▶ **Exercise material**

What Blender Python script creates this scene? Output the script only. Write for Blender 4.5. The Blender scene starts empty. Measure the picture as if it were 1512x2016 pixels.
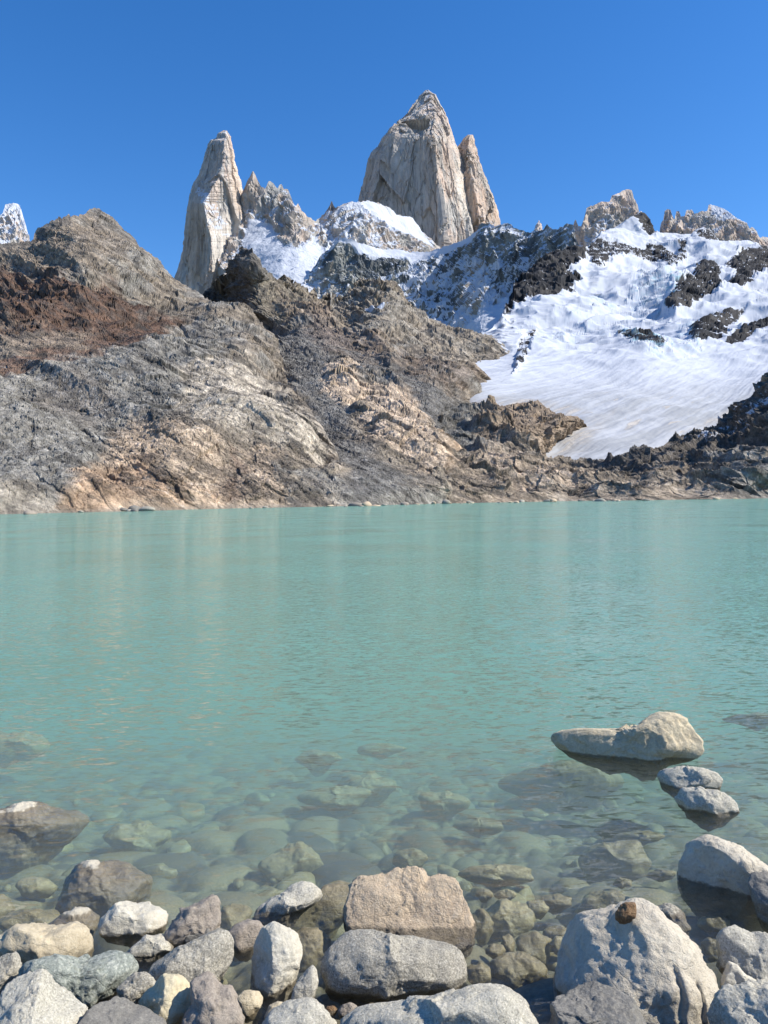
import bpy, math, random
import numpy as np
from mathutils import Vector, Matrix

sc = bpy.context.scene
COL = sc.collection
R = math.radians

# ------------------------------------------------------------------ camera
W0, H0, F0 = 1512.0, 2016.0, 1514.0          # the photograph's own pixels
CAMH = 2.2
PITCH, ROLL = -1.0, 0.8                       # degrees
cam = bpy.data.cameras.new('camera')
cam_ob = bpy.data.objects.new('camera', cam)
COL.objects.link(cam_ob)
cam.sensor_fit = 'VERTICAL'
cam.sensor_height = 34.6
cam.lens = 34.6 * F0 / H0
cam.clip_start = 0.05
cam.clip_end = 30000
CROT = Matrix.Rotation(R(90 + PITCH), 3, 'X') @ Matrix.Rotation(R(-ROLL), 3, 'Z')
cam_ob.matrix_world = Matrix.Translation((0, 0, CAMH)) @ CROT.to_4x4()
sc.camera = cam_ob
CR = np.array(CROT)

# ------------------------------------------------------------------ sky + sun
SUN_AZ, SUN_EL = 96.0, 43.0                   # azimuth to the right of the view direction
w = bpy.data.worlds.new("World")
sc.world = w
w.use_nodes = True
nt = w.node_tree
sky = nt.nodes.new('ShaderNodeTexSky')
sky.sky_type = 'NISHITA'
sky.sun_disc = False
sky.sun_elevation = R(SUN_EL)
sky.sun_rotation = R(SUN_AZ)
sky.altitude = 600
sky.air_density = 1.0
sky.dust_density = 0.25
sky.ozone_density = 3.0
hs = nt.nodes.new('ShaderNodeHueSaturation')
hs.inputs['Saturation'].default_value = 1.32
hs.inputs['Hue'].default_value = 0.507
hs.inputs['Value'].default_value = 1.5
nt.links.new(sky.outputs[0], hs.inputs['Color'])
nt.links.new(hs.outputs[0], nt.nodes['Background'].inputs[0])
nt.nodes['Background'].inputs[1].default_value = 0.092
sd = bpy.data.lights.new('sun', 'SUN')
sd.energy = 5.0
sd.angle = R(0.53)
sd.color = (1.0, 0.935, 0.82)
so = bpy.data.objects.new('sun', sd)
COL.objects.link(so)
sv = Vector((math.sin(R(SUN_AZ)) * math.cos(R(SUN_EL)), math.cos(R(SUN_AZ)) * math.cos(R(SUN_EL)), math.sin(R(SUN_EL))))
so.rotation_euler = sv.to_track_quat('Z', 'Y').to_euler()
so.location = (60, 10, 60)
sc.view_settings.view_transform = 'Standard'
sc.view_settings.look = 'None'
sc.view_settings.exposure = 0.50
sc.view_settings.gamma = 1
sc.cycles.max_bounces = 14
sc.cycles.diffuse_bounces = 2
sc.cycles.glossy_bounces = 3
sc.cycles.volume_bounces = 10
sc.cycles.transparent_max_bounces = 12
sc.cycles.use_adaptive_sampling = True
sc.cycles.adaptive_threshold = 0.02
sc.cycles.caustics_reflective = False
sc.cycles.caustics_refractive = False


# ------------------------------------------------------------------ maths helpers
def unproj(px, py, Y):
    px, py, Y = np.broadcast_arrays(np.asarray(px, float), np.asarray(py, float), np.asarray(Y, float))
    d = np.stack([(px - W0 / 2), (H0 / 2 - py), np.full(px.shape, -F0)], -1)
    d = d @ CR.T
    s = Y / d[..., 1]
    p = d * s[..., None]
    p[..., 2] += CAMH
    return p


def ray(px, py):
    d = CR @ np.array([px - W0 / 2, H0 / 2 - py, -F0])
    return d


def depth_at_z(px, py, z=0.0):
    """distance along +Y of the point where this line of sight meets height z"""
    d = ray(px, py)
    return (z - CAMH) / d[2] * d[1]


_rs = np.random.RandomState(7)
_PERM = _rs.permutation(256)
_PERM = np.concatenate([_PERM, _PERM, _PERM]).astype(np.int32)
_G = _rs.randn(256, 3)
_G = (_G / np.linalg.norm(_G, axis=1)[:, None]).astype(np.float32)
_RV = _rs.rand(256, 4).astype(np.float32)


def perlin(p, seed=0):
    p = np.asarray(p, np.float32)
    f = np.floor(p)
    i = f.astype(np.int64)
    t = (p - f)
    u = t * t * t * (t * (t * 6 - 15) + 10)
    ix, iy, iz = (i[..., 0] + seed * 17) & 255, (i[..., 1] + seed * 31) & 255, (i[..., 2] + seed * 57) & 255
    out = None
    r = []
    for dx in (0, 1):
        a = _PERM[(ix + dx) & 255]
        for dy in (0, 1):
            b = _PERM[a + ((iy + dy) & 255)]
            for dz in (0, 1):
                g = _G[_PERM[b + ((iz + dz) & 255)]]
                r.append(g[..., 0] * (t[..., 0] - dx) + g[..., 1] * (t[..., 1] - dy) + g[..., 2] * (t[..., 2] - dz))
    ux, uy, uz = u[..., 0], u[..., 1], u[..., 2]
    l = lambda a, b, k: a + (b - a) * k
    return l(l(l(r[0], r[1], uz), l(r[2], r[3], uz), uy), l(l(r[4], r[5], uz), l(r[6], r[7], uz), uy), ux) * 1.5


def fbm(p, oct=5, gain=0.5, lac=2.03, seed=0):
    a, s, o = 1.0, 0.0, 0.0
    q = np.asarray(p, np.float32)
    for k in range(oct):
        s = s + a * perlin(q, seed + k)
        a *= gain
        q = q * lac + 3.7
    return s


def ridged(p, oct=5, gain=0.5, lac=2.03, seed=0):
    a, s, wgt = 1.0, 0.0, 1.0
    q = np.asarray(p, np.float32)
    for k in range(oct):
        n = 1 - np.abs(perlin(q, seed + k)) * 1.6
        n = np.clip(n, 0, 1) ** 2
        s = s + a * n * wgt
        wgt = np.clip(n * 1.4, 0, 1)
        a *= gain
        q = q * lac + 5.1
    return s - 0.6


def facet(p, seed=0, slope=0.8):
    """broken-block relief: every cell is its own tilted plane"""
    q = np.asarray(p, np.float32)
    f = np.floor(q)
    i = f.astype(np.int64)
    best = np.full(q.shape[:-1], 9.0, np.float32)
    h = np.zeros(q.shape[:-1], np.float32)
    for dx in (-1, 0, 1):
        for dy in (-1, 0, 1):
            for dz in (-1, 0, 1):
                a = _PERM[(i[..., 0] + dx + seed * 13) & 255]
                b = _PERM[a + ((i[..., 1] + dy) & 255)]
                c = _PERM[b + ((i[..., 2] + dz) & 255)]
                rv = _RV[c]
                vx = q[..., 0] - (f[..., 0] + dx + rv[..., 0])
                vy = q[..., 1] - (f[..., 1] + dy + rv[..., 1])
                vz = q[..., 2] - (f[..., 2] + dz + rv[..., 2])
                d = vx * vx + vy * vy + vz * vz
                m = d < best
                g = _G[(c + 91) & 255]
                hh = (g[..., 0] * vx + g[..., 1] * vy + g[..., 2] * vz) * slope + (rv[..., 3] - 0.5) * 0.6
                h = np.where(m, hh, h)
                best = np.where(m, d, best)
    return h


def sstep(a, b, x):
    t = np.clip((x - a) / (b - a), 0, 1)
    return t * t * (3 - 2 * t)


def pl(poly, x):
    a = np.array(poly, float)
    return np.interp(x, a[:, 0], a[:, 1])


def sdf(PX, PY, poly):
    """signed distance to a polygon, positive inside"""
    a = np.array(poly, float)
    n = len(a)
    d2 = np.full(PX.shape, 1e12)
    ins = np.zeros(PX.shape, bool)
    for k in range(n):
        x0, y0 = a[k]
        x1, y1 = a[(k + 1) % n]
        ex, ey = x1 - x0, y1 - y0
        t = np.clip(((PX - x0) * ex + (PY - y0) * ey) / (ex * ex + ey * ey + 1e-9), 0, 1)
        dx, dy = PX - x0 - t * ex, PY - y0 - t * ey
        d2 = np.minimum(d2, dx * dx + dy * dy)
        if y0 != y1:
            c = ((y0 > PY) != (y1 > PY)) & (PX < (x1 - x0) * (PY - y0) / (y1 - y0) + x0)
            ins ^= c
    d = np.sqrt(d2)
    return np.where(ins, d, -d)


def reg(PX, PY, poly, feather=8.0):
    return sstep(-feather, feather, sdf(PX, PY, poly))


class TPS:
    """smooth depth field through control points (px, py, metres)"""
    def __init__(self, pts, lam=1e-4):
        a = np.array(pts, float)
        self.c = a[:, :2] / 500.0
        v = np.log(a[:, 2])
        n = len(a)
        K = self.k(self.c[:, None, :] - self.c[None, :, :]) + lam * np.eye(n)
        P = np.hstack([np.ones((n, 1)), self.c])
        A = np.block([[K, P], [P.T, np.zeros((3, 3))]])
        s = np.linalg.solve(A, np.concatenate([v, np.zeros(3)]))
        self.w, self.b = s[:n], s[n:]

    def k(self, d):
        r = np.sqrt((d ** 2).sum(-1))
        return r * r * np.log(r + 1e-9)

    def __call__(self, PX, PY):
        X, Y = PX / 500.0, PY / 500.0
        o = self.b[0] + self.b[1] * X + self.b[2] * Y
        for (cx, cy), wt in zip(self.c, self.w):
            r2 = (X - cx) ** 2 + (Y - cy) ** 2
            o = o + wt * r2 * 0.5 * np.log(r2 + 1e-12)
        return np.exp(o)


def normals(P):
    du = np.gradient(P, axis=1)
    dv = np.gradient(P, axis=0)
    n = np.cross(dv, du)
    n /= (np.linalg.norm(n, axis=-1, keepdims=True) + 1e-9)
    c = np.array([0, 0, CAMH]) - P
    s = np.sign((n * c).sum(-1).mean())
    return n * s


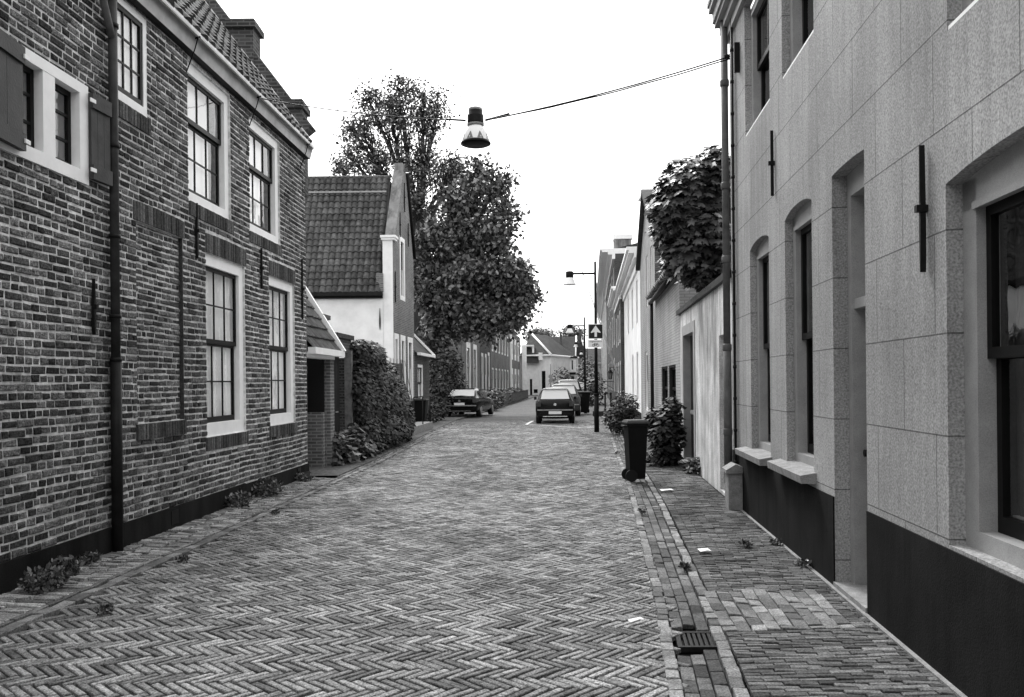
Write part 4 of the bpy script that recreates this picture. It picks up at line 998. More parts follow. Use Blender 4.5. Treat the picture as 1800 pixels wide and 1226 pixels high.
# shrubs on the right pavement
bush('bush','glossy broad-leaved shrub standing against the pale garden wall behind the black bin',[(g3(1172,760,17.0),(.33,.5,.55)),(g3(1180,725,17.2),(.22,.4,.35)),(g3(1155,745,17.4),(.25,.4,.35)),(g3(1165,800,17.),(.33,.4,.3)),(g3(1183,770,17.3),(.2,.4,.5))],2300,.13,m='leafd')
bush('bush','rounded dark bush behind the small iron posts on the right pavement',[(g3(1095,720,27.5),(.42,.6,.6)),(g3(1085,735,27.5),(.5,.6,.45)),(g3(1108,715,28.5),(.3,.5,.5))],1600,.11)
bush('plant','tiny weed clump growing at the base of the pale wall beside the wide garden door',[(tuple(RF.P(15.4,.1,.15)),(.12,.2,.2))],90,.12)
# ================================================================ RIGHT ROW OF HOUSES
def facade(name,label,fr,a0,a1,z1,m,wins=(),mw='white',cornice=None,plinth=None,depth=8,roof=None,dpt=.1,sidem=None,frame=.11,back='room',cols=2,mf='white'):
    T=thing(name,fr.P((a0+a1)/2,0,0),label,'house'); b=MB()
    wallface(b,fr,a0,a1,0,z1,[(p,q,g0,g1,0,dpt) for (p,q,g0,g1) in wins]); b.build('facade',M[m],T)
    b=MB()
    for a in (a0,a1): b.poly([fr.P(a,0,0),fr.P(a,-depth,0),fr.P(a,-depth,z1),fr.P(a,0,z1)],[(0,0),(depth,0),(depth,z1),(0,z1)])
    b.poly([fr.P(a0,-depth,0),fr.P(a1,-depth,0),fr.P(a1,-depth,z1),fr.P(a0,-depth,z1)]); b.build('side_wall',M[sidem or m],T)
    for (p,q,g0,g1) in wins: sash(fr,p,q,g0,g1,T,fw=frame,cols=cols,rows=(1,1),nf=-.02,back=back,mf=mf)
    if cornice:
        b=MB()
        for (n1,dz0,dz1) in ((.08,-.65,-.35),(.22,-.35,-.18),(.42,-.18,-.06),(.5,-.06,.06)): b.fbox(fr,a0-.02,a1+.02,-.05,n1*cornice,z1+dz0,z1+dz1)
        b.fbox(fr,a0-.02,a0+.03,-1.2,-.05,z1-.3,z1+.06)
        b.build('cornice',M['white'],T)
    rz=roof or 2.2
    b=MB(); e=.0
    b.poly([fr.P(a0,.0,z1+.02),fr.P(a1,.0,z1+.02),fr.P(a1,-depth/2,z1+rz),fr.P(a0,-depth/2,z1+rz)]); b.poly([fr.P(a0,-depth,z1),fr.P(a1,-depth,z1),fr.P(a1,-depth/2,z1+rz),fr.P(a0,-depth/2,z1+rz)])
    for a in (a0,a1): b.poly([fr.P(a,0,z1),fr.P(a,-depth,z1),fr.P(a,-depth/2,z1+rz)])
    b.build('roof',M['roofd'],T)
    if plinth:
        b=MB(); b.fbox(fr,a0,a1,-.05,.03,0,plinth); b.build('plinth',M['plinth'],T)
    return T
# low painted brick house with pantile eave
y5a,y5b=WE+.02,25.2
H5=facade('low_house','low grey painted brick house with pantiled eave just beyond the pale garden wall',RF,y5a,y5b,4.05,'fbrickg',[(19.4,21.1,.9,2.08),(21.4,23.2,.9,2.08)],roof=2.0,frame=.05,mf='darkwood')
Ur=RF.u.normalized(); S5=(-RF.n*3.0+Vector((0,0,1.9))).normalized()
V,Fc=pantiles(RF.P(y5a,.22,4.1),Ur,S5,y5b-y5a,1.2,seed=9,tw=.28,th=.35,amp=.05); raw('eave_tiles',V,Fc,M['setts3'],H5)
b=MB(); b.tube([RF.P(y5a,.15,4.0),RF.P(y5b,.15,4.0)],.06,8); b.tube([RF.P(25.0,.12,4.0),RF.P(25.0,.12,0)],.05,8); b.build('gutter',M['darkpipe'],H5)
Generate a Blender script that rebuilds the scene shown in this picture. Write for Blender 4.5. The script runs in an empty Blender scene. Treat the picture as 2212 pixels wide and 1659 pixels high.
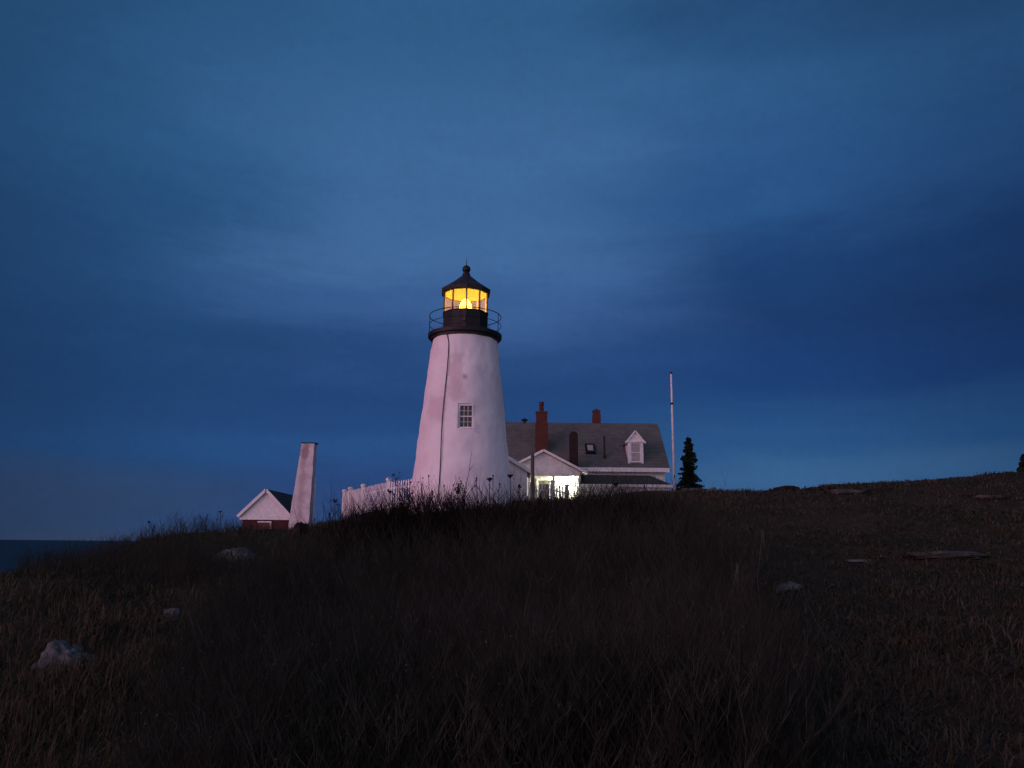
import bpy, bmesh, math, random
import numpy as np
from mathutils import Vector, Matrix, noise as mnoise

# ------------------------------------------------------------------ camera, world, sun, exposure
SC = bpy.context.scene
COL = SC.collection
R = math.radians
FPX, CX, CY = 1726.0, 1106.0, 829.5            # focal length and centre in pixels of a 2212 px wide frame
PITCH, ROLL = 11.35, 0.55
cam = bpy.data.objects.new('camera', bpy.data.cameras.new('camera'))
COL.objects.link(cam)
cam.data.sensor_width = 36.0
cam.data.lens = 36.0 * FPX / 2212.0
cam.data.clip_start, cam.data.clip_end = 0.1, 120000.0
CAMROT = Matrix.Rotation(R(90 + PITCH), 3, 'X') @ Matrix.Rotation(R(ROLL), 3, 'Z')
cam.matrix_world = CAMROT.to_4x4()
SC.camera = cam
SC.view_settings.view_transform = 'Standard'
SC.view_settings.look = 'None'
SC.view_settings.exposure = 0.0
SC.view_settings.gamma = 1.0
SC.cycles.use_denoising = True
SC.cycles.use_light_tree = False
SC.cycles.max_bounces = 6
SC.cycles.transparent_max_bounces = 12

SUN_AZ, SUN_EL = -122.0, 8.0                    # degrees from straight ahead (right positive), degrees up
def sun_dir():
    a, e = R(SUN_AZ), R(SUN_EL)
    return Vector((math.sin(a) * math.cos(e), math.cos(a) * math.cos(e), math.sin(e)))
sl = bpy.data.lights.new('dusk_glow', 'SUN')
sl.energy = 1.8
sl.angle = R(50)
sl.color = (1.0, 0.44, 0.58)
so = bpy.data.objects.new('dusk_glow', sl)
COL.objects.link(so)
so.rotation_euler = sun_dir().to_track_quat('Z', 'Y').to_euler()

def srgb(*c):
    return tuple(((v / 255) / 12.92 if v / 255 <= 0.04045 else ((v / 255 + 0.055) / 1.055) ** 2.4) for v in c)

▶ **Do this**
Only the lines from the top of the records through the line with "CR = np.array(CROT)" belong in the copy; write them out exactly, leaving out pictures.

▶ **In response**
What Blender Python script creates this scene? Output the script only. Write for Blender 4.5. The Blender scene starts empty. Measure the picture as if it were 1512x2016 pixels.
import bpy, math, random
import numpy as np
from mathutils import Vector, Matrix

sc = bpy.context.scene
COL = sc.collection
R = math.radians

# ------------------------------------------------------------------ camera
W0, H0, F0 = 1512.0, 2016.0, 1514.0          # the photograph's own pixels
CAMH = 2.2
PITCH, ROLL = -1.0, 0.8                       # degrees
cam = bpy.data.cameras.new('camera')
cam_ob = bpy.data.objects.new('camera', cam)
COL.objects.link(cam_ob)
cam.sensor_fit = 'VERTICAL'
cam.sensor_height = 34.6
cam.lens = 34.6 * F0 / H0
cam.clip_start = 0.05
cam.clip_end = 30000
CROT = Matrix.Rotation(R(90 + PITCH), 3, 'X') @ Matrix.Rotation(R(-ROLL), 3, 'Z')
cam_ob.matrix_world = Matrix.Translation((0, 0, CAMH)) @ CROT.to_4x4()
sc.camera = cam_ob
CR = np.array(CROT)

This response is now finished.